*Aim*
Your task is to retype, word for word, the lines from the start of the data through the line holding "the front door')". Do not include the pictures.

*Information supplied*
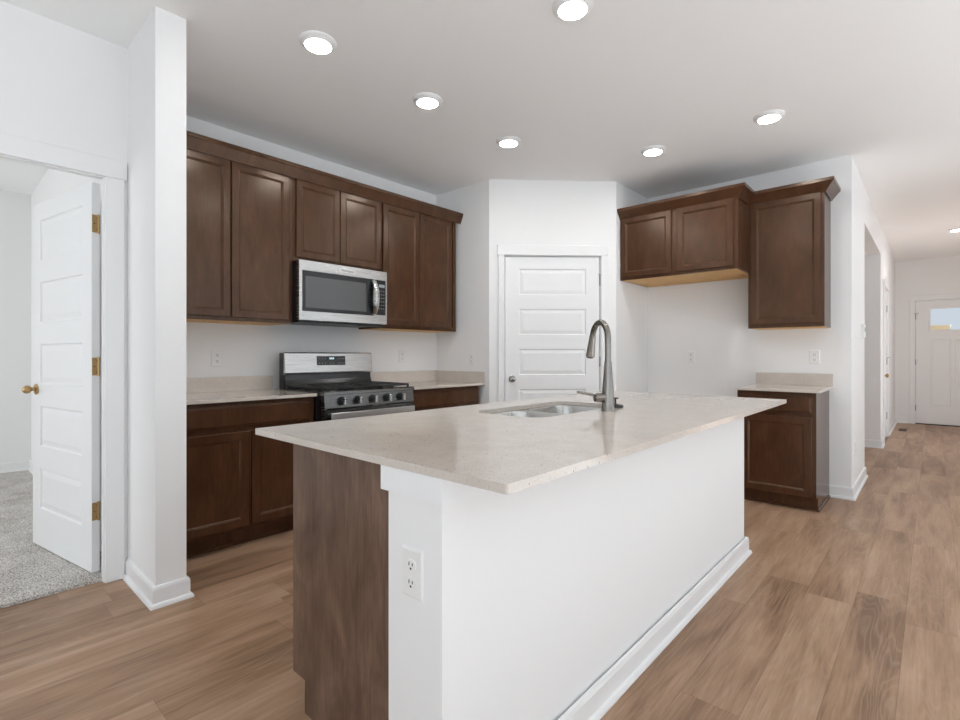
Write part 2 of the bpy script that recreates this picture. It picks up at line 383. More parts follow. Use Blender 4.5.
# door casings
def casing(n, loc, rotz, x0, x1, zt, legw, hh, label, stop=0.05, over=0.010, jd=T):
    bm = bmesh.new()
    box(bm, (x0-legw, -0.017, 0), (x0-0.004, 0, zt+0.004), 0.002); box(bm, (x1+0.004, -0.017, 0), (x1+legw, 0, zt+0.004), 0.002)
    box(bm, (x0-legw-over, -0.023, zt+0.004), (x1+legw+over, 0, zt+0.004+hh), 0.002)
    for a, b in ((x0-0.02, x0), (x1, x1+0.02)): box(bm, (a, 0.0, 0), (b, jd, zt))
    box(bm, (x0-0.02, 0.0, zt), (x1+0.02, jd, zt+0.018))
    if jd == T:
        for a, b in ((x0, x0+0.011), (x1-0.011, x1)): box(bm, (a, stop, 0), (b, stop+0.032, zt))
        box(bm, (x0, stop, zt-0.011), (x1, stop+0.032, zt))
    return struct('trim_%d' % n, bm, TRIM, label, 'trim', loc, rotz)
casing(1, (-2.982, 3.424, 0), PI/4, 0.140, 1.020, 2.052, 0.058, 0.092, 'white casing and header round the angled pantry door')
casing(2, (-3.106, 0, 0), PI/2, -0.205, 0.602, 2.046, 0.086, 0.094, 'white casing of the open bedroom doorway', 0.03, jd=0.045)
casing(3, (-0.48, 0, 0), PI/2, 8.33, 9.09, 2.052, 0.080, 0.080, 'white casing of the side door in the hall')
casing(4, (0, 11.10, 0), 0, -0.218, 0.702, 2.052, 0.072, 0.085, 'white casing of the front door')

# ---------------------------------------------------------------- doors
def knob(parent, x, z, y, m, side=-1, oval=False, name='door_knob'):
    """a turned knob on a rosette, sticking out to side (-1 front, +1 back)"""
    M = Matrix.Translation((x, y, z)) @ Matrix.Rotation(PI/2 if side < 0 else -PI/2, 4, 'X')
    bm = bmesh.new()
    ball = [(0.010, 0.022), (0.016, 0.027), (0.022, 0.034), (0.0245, 0.044), (0.022, 0.055), (0.014, 0.064), (0.004, 0.067)] if oval else \
           [(0.010, 0.026), (0.019, 0.031), (0.026, 0.040), (0.027, 0.048), (0.022, 0.058), (0.010, 0.063), (0.003, 0.064)]
    lathe(bm, ball, M, 28)
    k = obj(name, bm, m, parent, smooth=True)
    bm = bmesh.new(); lathe(bm, [(0.032, 0), (0.032, 0.005), (0.026, 0.010), (0.011, 0.012), (0.010, 0.024)], M, 28)
    obj('rosette', bm, m, k, smooth=True)
    return k
def hinge(parent, x, z, m, y=-0.004, pin_stop=False):
    bm = bmesh.new()
    for i in range(5): lathe(bm, [(0.0065, -0.044+i*0.0178), (0.0065, -0.044+i*0.0178+0.0168)], Matrix.Translation((x, y, z)), 12)
    lathe(bm, [(0.004, -0.048), (0.004, 0.050)], Matrix.Translation((x, y, z)), 12)
    h = obj('hinge', bm, m, parent, smooth=True)
    if pin_stop:
        b2 = bmesh.new(); box(b2, (x-0.008, y-0.010, z+0.050), (x+0.008, y+0.010, z+0.056))
        tube(b2, [(x, y, z+0.053), (x-0.02, y-0.035, z+0.053)], 0.004, 10); tube(b2, [(x, y, z+0.053), (x+0.035, y-0.012, z+0.053)], 0.004, 10)
        obj('hinge_stop', b2, m, h, smooth=True)
    return h
def door(n, bm, loc, rotz, label):
    o = obj('door_%d' % n, bm, DOORW, None, loc, rotz); o['kind'] = 'structure'; return tag(o, label, 'door')
# 1 pantry
PW = 0.868
d1 = door(1, panel_slab(PW, 2.035, 0.035, five_panels(PW, 0.125)), (-2.982+0.143*d45+0.004*d45, 3.424+0.143*d45-0.004*d45, 0.012), PI/4, 'closed white five-panel pantry door in the angled corner')
d1.location = Vector((-2.982, 3.424, 0.012)) + Vector((d45, d45, 0))*0.146 + Vector((-d45, d45, 0))*0.008
knob(d1, 0.064, 0.921, 0, CHROME)
for i, z in enumerate((0.32, 1.08, 1.82)): hinge(d1, PW+0.003, z, CHROME, pin_stop=(i == 2))
# 2 bedroom door, swung into the bedroom
BW = 0.805
d2 = door(2, panel_slab(BW, 2.025, 0.035, five_panels(BW, 0.115)), (-3.236, 0.600, 0.022), 0, 'open white five-panel door swung into the carpeted bedroom')
# local x from the hinge to the latch; local -y (front) faces the doorway
ang = math.atan2(0.431-0.576, -4.031+3.23)          # direction hinge -> latch
d2.rotation_euler = (0, 0, ang)
nrm = Vector((-math.sin(ang), math.cos(ang), 0))      # local +y in the world
d2.location = Vector((-3.230, 0.576, 0.022)) if nrm.y > 0 else Vector((-3.230, 0.576, 0.022)) - nrm*0.035
for sd, yy in ((-1, 0.0), (1, 0.035)): knob(d2, BW-0.060, 0.925, yy, BRASS, sd, True)
for z in (0.315, 1.068, 1.811):
    bm = bmesh.new()
    # leaf let into the hinge edge, with its screws
    box(bm, (-0.003, 0.001, z-0.046), (0.0, 0.0345, z+0.046), 0.0008)
    hg = obj('hinge', bm, BRASS, d2)
    bm = bmesh.new(); c_ = Vector((-3.2335, 0.6055, 0.022)) - d2.location; yk = c_.dot(nrm); xk = c_.dot(Vector((math.cos(ang), math.sin(ang), 0)))
    for q in range(5): lathe(bm, [(0.0068, -0.046+q*0.0185), (0.0068, -0.046+q*0.0185+0.0175)], Matrix.Translation((xk, yk, z)), 14)
    lathe(bm, [(0.0045, -0.050), (0.0045, 0.050)], Matrix.Translation((xk, yk, z)), 12)
    obj('hinge_pin', bm, BRASS, hg, smooth=True)
    bm = bmesh.new(); box(bm, (xk-0.002, yk, z-0.046), (xk+0.052, yk+0.003, z+0.046)); o_ = obj('jamb_leaf', bm, BRASS, hg); o_.rotation_euler = (0, 0, 0)
    for sy, sz in ((0.012, 0.03), (0.024, 0.0), (0.012, -0.03)):
        bm = bmesh.new(); lathe(bm, [(0.0035, 0), (0.003, 0.0012)], Matrix.Translation((-0.0025, sy, z+sz)) @ Matrix.Rotation(-PI/2, 4, 'Y'), 10)
        obj('screw', bm, SLOT, hg)
# 3 side door in the hall wall (hinged at its far edge)
d3 = door(3, panel_slab(0.752, 2.035, 0.035, five_panels(0.752, 0.11)), (-0.492, 8.334, 0.012), PI/2, 'closed white side door in the hall wall')
d3.location = (-0.488, 8.334, 0.012)
knob(d3, 0.062, 0.87, 0, BRASS)
for i, z in enumerate((0.285, 1.05, 1.785)): hinge(d3, 0.755, z, CHROME, pin_stop=(i == 1))
# 4 front door with a high window
FW = 0.912
px = [(0.180, 0.398), (0.455, 0.675)]
fp = [(0.178, 0.388, 0.285, 1.385), (0.456, 0.700-0.036+0.07, 0.285, 1.385)]
fp = [(0.178, 0.430, 0.285, 1.385), (0.482, 0.734, 0.285, 1.385)]
bm = panel_slab(FW, 2.03, 0.044, fp, [(0.178, 0.734, 1.54, 1.895)])
d4 = door(4, bm, (-0.214, 11.108, 0.018), 0, 'white front door with a high window at the hall end')
bm = bmesh.new(); box(bm, (0.184, 0.016, 1.546), (0.728, 0.022, 1.889)); obj('window_pane', bm, GLASS, d4)
bm = bmesh.new()
for p in ((0.160, 0.752, 1.522, 1.545), (0.160, 0.752, 1.890, 1.913), (0.160, 0.183, 1.545, 1.890), (0.729, 0.752, 1.545, 1.890)): box(bm, (p[0], -0.010, p[2]), (p[1], 0.0, p[3]), 0.003)
obj('window_bead', bm, TRIM, d4)
for i, z in enumerate((0.25, 1.015, 1.77)): hinge(d4, -0.003, z, CHROME, pin_stop=(i == 2))
knob(d4, FW-0.07, 0.93, 0, CHROME)
bm = bmesh.new(); box(bm, (-0.218, 11.10, 0), (0.702, 11.21, 0.014)); struct('trim_5', bm, DARK, 'dark threshold below the front door', 'trim')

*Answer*
Write part 2 of the bpy script that recreates this picture. It picks up at line 383. More parts follow. Use Blender 4.5.
# door casings
def casing(n, loc, rotz, x0, x1, zt, legw, hh, label, stop=0.05, over=0.010, jd=T):
    bm = bmesh.new()
    box(bm, (x0-legw, -0.017, 0), (x0-0.004, 0, zt+0.004), 0.002); box(bm, (x1+0.004, -0.017, 0), (x1+legw, 0, zt+0.004), 0.002)
    box(bm, (x0-legw-over, -0.023, zt+0.004), (x1+legw+over, 0, zt+0.004+hh), 0.002)
    for a, b in ((x0-0.02, x0), (x1, x1+0.02)): box(bm, (a, 0.0, 0), (b, jd, zt))
    box(bm, (x0-0.02, 0.0, zt), (x1+0.02, jd, zt+0.018))
    if jd == T:
        for a, b in ((x0, x0+0.011), (x1-0.011, x1)): box(bm, (a, stop, 0), (b, stop+0.032, zt))
        box(bm, (x0, stop, zt-0.011), (x1, stop+0.032, zt))
    return struct('trim_%d' % n, bm, TRIM, label, 'trim', loc, rotz)
casing(1, (-2.982, 3.424, 0), PI/4, 0.140, 1.020, 2.052, 0.058, 0.092, 'white casing and header round the angled pantry door')
casing(2, (-3.106, 0, 0), PI/2, -0.205, 0.602, 2.046, 0.086, 0.094, 'white casing of the open bedroom doorway', 0.03, jd=0.045)
casing(3, (-0.48, 0, 0), PI/2, 8.33, 9.09, 2.052, 0.080, 0.080, 'white casing of the side door in the hall')
casing(4, (0, 11.10, 0), 0, -0.218, 0.702, 2.052, 0.072, 0.085, 'white casing of the front door')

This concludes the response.